The Lair of the Chrome Peacock may be helpful.
posted by zamboni at 10:49 PM on January 19, 2007

Also, using a manual machine is an art. The perfect cup will appear when you hit just the right combination of grind, amount of coffee, tamping pressure, and other things. Be prepared to go through a lot of coffee before you get the knack.

You do have a burr grinder, yes?
posted by Wet Spot at 10:49 PM on January 19, 2007

Response by poster: No burr grinder at the moment, but I followed the advice of a friend who's been using a Pavoni for a long time and he recommended getting a small amount of a specific grind of the beans from a specific store, which he uses. The grinder's for later.
posted by zadcat at 11:03 PM on January 19, 2007

My mate Julian had until recently an older Europiccola model (ca 1970) and he sez:

The older europiccolas don't have a pressure switch. For exact temperature I'd recommend buying a cheap multimeter with a temperature probe and holding the probe under the shower head while lifting the handle a few times as it heats up. Measure how long it takes to get to about 92 deg C; it will usually be very a consistent time.

In terms of tampers they're definitely a good thing, but you don't need to pay big bucks. as the pavonis don't use the same size portafilter as other coffee machines you may have to look around for the right one -- models since year 2000 are 2mm wider.

And exactly right on buying the same coffee every time, at least until you get the other variables under control.
posted by i_am_joe's_spleen at 12:20 AM on January 20, 2007

My first espresso machine was a Europiccola. Not the early version though (lucky you). Fair warning - the machine's other nickname is "the one-armed bandit". No matter how well practiced you are, you have an approximate 50% chance of getting a good shot out of it.

There should be two indicator lights on it - one shows power, and one shows temperature. The temperature light goes out when it's ready to brew. If it's old enough to not have these, then I guess you need to resort to trying to track down a manual online.

I ran vinegar through mine once a year. Don't forget to flush with water a couple of times.

The chrome surface (particularly under the drip tray, under the screw) can scratch easily. It can subsequently rust once the surface is compromised, so watch out for this if you don't want it looking ratty.

Yes, you should use a tamper, although you will see if you drink espresso in Italy that barristas are far less finicky about tamping. You can possibly get away with a plastic one (or the base of a spice jar). Really though, you should aim to tamp with something that is a reasonably snug fit to the basket. The one that comes with the machine is far smaller IIRC.

You used to be able to buy off the shelf tampers that fit by mail order in the UK. In the unlikely event that you're over here, email me and I'll see if I can find the shop that sells them again.

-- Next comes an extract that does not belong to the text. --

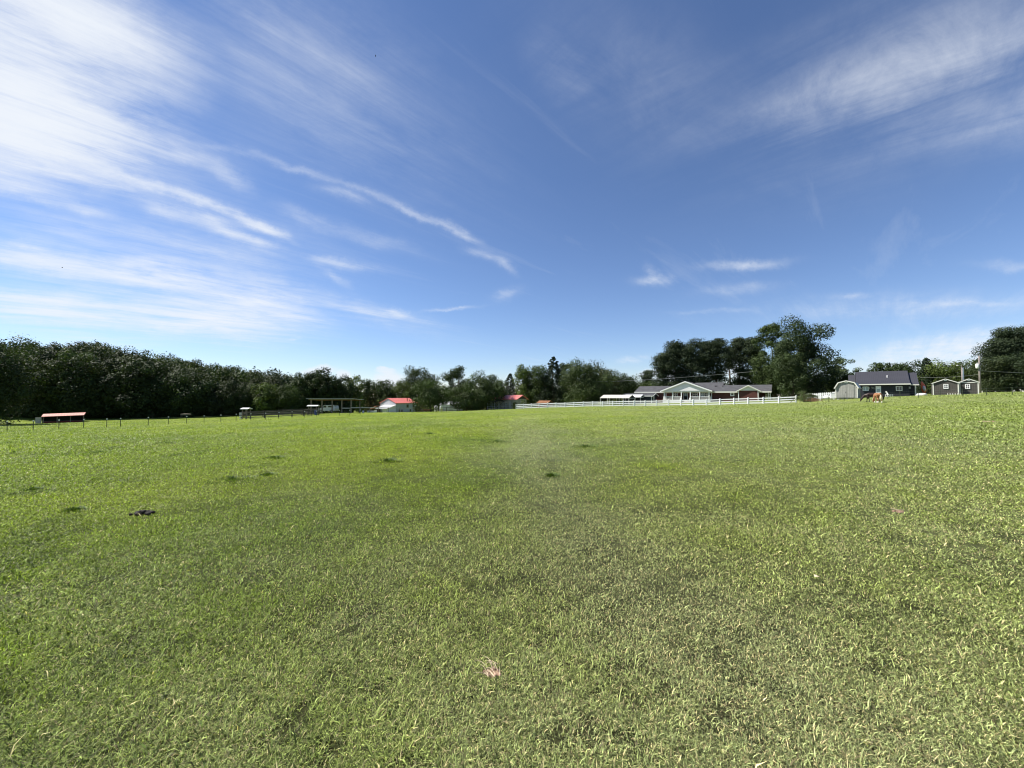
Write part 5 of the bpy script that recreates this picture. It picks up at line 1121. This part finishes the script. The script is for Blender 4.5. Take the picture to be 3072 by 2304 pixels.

A good tip with the Europiccola is to preinfuse. Basically pull the handle down until you start to experience a small amount of resistance, then SLOWLY pull back up again. Repeat twice over 5 seconds or so, then pull the shot as normal. This basically lets you wet the grounds, helps them to hold together when you're pulling the shot proper (sometimes the puck can crack and you underextract otherwise). I always found the best results with mine were got by grinding so that I had to put a LOT of pressure on the handle to pull the shot - far more than recommended. Almost choking point.

Last thing. The Europiccola makes far smaller shots than other espresso machines. If you do a lot of reading about espresso and try to follow instructions from people that use other machines, then bear in mind that you SHOULD NOT try to get a 2.5 oz shot from the double basket - you will basically get a bitter lungo by doing this. The double basket makes a large single shot at best - about 1.75oz.
posted by bifter at 3:05 AM on January 20, 2007

Bifter has it, assuming it has indicator lights. In practice, I typically just leave mine on for about 20 mins before I want to pull a shot. If you are lazy like me, get a timer (the kind you use for lights when you are going out of town) and set it up to automatically come on about half an hour before you want a shot in the AM and you never have to wait.

You do really need your own burr grinder with this machine--it can be pretty picky about grind and the ability to adjust on the fly will save you a lot of frustration. It took me a couple months of lots of practice (and wasted coffee) to get to the point where I can pull consistently good shots, and, as Bifter said, sometimes the machine just ain't giving you one no matter what, although this happens far less than 50% of the time in my experience. Part of the charm, I guess.

Hit up's forums for all the info you would ever want and then some. And don't take any crap about your machine--its a classic. Think of it like those beautiful, old Italian sports cars. Sure, you can get something newer and more reliable, but what fun is that?
posted by jtfowl0 at 6:05 AM on January 20, 2007

Response by poster: Thanks to all for clues and links. I pulled a creditable shot this morning!
posted by zadcat at 10:09 AM on January 20, 2007

Zadcat, I encourage you to get a grinder soon. You will really notice a difference. Great espresso great is great owing to the fragrances and tastes carried by the oils in the bean. Those oils are very fragile; they begin to oxidize within seconds of grinding. I've noticed significant changes in the quality of the shot if I let the coffee sit after grinding long enough to get the newspaper from the end of my driveway.

While I'm at it, I'll put in a plug for Peet's. I use their Arabian Mocha-Java to make espresso.
posted by Wet Spot at 10:50 AM on January 20, 2007

Response by poster: Yes, I've used a grinder successfully for years with my moka pot, but it's the spinny kind that doesn't produce a fine or uniform enough grind for the Pavoni. A burr grinder is on my list.

As for Peet's, well, I'm in Canada, but I live near an Italian neighbourhood with a big food market so I have a massive choice of coffee beans, so I'm all set. I'm not a coffee novice, just a Pavoni noob.